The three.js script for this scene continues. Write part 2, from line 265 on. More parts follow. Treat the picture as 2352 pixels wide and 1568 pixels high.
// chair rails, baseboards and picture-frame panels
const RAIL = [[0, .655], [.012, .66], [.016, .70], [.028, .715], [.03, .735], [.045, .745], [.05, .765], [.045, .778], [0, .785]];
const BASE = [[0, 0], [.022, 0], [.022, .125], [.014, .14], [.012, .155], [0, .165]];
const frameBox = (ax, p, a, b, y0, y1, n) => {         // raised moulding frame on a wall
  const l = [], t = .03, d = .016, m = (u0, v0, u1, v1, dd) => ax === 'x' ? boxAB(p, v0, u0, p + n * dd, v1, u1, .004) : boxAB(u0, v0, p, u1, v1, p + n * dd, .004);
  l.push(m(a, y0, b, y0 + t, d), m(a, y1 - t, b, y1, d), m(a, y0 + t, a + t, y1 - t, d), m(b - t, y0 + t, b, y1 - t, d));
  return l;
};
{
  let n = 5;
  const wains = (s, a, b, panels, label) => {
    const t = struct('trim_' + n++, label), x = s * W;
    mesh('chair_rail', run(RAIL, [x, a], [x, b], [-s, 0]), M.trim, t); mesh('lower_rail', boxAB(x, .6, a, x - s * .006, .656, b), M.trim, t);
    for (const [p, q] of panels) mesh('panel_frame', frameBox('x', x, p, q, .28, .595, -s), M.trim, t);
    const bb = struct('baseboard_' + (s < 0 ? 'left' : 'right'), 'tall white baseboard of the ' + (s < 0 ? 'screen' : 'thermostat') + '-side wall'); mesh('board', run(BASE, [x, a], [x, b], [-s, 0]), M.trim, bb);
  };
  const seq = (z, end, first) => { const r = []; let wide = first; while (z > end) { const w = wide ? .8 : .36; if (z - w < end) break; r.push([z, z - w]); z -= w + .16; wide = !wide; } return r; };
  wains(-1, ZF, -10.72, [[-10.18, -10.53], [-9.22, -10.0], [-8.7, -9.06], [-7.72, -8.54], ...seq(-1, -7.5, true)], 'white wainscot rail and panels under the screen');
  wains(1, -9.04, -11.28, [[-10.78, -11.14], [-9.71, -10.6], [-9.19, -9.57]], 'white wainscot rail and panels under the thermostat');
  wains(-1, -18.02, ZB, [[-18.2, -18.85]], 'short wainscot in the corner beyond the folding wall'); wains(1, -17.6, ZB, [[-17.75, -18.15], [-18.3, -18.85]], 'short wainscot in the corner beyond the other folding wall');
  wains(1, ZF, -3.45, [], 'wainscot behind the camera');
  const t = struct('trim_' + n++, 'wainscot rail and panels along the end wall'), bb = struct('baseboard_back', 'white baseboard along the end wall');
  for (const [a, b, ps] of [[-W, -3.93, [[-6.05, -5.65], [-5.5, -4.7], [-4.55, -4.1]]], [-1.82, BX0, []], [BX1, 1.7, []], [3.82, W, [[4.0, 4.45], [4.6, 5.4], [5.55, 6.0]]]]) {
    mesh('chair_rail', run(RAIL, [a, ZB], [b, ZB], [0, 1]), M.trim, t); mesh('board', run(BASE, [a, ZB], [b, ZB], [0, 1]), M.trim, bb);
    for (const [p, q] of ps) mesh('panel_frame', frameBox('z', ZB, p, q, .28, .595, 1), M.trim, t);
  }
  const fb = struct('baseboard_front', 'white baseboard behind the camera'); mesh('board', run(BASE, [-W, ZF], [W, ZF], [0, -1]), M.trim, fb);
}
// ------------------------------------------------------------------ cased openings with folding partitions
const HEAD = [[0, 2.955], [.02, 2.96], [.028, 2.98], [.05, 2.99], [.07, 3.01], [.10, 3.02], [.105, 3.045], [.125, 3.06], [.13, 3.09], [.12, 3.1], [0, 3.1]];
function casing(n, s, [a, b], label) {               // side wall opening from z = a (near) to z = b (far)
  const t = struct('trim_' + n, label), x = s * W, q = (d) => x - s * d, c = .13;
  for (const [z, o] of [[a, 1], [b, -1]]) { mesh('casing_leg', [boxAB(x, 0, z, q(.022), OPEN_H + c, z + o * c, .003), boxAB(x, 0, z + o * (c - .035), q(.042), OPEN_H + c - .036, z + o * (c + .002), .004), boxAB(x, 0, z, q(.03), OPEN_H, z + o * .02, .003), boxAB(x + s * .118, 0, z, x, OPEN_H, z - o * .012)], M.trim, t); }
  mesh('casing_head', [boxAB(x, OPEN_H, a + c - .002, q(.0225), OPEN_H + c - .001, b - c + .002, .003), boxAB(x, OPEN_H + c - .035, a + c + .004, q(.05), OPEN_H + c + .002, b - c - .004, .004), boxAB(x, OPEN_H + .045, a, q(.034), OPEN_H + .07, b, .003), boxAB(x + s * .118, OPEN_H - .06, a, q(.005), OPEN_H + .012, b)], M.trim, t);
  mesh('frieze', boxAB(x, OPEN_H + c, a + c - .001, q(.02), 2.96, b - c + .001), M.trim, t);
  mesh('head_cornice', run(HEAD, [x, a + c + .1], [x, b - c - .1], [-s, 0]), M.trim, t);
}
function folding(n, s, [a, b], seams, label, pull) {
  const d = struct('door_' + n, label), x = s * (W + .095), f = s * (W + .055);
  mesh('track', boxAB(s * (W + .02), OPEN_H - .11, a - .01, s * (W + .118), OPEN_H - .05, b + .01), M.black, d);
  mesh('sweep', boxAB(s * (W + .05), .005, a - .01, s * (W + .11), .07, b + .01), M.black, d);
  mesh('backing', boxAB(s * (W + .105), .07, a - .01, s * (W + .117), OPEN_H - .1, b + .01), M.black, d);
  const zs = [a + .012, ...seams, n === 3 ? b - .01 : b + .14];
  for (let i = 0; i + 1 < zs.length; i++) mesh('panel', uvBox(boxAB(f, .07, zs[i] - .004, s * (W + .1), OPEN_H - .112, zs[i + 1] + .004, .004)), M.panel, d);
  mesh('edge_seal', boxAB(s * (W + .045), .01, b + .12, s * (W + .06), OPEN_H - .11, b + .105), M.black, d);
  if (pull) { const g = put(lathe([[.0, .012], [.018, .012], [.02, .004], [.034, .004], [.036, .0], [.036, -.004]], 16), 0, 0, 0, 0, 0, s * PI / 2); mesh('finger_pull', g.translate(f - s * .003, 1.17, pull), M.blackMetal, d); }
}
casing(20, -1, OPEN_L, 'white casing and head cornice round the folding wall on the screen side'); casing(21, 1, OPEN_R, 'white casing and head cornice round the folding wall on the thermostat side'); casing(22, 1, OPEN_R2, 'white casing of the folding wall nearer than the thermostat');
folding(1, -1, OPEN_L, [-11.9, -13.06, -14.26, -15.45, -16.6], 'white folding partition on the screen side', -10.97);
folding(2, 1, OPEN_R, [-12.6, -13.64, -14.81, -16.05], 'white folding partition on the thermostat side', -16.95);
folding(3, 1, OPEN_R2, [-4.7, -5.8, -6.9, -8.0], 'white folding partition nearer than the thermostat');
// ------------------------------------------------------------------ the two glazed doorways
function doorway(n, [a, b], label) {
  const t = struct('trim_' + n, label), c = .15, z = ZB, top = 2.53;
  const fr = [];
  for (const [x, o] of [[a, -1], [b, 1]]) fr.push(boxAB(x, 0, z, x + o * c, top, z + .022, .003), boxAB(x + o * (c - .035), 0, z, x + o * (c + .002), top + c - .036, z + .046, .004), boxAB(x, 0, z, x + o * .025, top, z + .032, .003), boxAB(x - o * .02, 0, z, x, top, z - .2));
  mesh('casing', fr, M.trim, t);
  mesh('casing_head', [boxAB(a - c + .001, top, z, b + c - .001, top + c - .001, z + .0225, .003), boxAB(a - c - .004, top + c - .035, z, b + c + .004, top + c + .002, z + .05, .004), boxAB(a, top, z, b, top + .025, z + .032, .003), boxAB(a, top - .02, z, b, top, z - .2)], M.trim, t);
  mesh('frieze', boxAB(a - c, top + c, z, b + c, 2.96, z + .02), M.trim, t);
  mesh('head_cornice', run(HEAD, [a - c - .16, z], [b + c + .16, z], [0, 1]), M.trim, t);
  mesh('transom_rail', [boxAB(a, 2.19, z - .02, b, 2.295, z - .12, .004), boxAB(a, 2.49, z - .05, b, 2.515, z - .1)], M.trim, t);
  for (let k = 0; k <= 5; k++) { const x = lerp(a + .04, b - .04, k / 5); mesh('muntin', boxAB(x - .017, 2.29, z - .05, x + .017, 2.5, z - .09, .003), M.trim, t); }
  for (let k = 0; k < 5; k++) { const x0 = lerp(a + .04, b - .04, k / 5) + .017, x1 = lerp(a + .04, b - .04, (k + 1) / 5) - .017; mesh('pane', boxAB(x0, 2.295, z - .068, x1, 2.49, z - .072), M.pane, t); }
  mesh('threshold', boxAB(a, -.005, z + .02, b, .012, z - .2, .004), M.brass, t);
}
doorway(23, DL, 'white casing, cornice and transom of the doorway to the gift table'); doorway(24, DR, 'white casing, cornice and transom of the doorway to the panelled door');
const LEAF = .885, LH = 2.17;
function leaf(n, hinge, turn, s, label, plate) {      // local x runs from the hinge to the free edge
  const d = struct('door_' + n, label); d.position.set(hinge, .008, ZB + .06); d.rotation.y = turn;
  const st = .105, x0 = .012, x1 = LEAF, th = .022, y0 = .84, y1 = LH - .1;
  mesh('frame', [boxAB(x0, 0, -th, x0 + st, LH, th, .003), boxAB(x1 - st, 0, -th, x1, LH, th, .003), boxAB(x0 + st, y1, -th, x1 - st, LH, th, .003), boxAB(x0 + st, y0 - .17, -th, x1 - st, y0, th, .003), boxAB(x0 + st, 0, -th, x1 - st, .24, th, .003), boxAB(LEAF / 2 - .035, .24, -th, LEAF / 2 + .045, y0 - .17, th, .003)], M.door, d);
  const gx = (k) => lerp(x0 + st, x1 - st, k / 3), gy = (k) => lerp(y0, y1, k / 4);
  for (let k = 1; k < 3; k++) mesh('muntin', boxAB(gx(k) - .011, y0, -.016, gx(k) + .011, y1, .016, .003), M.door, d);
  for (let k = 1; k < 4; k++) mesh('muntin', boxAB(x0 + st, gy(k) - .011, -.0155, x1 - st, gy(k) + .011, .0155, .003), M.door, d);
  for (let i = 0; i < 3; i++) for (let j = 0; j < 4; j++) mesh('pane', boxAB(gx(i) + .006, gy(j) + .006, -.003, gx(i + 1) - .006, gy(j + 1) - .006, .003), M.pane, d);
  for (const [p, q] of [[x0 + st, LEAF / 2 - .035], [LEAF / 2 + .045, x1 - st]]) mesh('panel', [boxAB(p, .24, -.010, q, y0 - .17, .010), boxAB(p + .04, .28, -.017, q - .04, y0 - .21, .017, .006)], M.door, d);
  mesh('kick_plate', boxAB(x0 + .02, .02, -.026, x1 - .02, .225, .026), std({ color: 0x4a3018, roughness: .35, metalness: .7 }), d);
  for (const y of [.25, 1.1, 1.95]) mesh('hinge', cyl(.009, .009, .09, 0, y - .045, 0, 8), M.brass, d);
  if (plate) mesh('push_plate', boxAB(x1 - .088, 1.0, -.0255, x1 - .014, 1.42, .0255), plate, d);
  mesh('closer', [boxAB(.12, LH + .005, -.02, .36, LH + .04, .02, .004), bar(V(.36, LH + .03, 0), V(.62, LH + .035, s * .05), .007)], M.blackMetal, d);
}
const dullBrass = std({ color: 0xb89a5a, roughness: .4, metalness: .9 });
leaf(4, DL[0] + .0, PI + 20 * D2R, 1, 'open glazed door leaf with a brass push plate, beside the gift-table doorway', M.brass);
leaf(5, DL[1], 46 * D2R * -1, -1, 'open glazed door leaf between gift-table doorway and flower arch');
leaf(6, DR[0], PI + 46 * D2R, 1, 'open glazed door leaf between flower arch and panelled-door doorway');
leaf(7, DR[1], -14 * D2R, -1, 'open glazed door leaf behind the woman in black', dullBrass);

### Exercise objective
Reproduce each line of the material containing the word "picture".

### Exercise solution
The three.js script for this scene continues. Write part 2, from line 265 on. More parts follow. Treat the picture as 2352 pixels wide and 1568 pixels high.
// chair rails, baseboards and picture-frame panels